Anything is possible, but the straddle never traded in size like that in the first place... Who knows, maybe.
You can use a Quikstrike tool to look at it here: http://www.cmegroup.com/tools-infor...ons-open-interest-profile-interest-rates.html
how do i practically access that data in a neat format? Manually downloading zip files from DTCC and every other repository doesn't sound fun. Paying money for SDR viewers isn't a viable option.
I don't really know, tbh... I know some dealers have a way of downloading this, but I am pretty sure it's done through BBG, which offers such functionality.
It's not as strange as it seems. We're sitting on a rocket engine right now, a good earnings season could send us to the moon...a failed launch could go all Challenger on us. We're at a perfect storm of very rosy outlooks and a lot of opportunities for that outlook to evaporate in a moment's notice. 2450 was a key pivot point and Friday delivered with the bulls in charge. This level of optimism changing to disappointment in one week would likely be the Big One.
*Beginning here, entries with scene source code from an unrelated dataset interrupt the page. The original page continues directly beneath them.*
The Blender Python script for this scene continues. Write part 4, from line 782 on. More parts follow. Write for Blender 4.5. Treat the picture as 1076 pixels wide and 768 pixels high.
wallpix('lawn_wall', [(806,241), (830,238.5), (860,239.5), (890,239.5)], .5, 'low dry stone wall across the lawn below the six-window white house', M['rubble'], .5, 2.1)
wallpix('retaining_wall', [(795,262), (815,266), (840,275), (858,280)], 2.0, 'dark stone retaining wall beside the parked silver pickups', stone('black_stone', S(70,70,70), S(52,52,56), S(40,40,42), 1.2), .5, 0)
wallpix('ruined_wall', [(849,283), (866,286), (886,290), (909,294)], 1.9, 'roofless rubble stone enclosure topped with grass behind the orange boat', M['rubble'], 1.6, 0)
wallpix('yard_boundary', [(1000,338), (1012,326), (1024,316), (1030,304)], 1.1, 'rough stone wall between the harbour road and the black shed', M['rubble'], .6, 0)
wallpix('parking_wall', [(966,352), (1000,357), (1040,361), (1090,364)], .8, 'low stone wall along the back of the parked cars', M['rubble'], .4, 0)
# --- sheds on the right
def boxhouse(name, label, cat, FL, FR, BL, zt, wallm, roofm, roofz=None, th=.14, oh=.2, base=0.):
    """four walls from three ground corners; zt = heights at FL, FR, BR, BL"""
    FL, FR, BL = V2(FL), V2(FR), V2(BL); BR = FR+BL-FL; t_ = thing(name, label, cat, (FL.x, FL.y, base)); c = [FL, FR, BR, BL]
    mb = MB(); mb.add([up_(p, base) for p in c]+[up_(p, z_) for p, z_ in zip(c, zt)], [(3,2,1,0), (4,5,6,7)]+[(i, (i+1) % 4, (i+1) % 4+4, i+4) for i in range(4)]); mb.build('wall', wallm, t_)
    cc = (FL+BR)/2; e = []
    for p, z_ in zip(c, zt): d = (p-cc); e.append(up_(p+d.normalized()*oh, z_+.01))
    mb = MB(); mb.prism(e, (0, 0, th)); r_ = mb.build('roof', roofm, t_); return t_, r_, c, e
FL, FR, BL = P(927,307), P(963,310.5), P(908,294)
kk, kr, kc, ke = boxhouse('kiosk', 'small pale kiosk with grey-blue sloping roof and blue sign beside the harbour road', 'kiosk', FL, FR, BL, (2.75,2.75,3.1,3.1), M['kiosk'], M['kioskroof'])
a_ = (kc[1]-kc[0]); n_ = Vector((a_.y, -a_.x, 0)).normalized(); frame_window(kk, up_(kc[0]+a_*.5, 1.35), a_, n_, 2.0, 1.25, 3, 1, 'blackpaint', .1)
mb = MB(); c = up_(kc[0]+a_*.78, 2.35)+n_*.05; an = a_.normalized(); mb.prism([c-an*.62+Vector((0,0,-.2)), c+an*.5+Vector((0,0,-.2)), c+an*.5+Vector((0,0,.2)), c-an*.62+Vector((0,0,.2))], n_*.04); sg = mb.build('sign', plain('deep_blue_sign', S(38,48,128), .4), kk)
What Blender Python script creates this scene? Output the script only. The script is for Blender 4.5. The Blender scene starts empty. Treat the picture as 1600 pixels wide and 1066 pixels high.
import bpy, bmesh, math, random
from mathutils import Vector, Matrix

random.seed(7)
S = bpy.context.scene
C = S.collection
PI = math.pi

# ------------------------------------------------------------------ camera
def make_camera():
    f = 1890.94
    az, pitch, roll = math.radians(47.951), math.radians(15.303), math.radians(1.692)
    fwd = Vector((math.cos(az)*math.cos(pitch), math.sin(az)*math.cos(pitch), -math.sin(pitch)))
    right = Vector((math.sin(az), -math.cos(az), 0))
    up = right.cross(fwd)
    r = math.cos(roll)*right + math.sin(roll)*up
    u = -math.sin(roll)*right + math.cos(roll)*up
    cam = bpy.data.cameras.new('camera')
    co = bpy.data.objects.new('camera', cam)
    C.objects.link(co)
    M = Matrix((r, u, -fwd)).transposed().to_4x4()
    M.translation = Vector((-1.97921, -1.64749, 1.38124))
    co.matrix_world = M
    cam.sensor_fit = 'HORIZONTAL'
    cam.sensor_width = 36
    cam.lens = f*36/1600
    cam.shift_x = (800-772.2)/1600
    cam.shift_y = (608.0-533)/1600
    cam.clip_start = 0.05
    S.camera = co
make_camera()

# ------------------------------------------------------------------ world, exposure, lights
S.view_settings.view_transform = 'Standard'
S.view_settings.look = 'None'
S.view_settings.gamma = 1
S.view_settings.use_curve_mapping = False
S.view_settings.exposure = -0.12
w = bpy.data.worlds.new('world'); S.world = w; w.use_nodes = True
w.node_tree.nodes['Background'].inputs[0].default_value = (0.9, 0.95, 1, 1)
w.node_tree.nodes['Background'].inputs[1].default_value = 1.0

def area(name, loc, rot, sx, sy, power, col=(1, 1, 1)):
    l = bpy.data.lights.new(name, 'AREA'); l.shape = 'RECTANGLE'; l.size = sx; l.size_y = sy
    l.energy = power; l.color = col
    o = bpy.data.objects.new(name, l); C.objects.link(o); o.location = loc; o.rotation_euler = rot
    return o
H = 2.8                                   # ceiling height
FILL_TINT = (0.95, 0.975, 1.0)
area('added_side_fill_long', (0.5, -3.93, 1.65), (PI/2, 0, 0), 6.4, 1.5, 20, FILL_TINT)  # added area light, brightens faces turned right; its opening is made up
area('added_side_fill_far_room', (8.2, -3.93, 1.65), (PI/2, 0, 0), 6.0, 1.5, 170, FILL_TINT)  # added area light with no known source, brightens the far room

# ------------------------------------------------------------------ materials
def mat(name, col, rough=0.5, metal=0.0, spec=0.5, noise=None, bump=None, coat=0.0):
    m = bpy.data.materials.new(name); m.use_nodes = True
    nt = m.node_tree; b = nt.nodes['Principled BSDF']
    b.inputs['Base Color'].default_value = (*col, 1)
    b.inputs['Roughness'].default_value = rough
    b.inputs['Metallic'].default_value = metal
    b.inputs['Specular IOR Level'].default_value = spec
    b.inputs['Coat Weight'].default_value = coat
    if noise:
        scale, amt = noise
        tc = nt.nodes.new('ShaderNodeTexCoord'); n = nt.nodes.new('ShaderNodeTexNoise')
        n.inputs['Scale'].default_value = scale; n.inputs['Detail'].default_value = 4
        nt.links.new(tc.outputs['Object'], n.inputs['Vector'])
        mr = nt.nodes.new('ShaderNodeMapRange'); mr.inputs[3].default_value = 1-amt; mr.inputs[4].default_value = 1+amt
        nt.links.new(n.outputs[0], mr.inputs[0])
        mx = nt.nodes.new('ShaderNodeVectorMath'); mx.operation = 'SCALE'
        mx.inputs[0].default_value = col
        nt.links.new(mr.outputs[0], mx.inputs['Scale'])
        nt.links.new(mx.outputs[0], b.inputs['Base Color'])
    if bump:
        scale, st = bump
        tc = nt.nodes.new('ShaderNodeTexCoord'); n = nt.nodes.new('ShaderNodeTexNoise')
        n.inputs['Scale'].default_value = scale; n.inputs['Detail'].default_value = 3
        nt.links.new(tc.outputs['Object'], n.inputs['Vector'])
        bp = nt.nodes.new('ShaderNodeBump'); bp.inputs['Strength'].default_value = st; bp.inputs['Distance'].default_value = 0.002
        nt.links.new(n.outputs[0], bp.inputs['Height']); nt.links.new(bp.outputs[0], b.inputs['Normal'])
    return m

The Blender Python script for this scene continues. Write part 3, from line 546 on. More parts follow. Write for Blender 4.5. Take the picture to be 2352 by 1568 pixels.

The thing that concerns me is that the risk profile for someone pissing away this kind of money (I.e. a prudently speculative percentage of assets) matches a lot of folks in the know in the administration...or more worryingly Congress (not subject to certain insider trading prohibitions). Given that bad earnings, Russia revelations, legislative agenda collapse, OPEC crises, South China Sea, and any other risk out there is in the table, there's plenty of cause for caution.
Well, it feels so much like the PIMCO BSD trade but in reverse. Maybe he traded it OTC a while ago and now covered in listed?
Yeah, although the PIMCO convexity replication trades had a programmatic flavour to them, IIRC... And yeah, it could be that there was an aged OTC leg to it, but I don't recall seeing anything like that. It still would make little sense.
Either that, or an equity leg - I'd be a happy buyer of that vol against similar exposure in spooz, probably.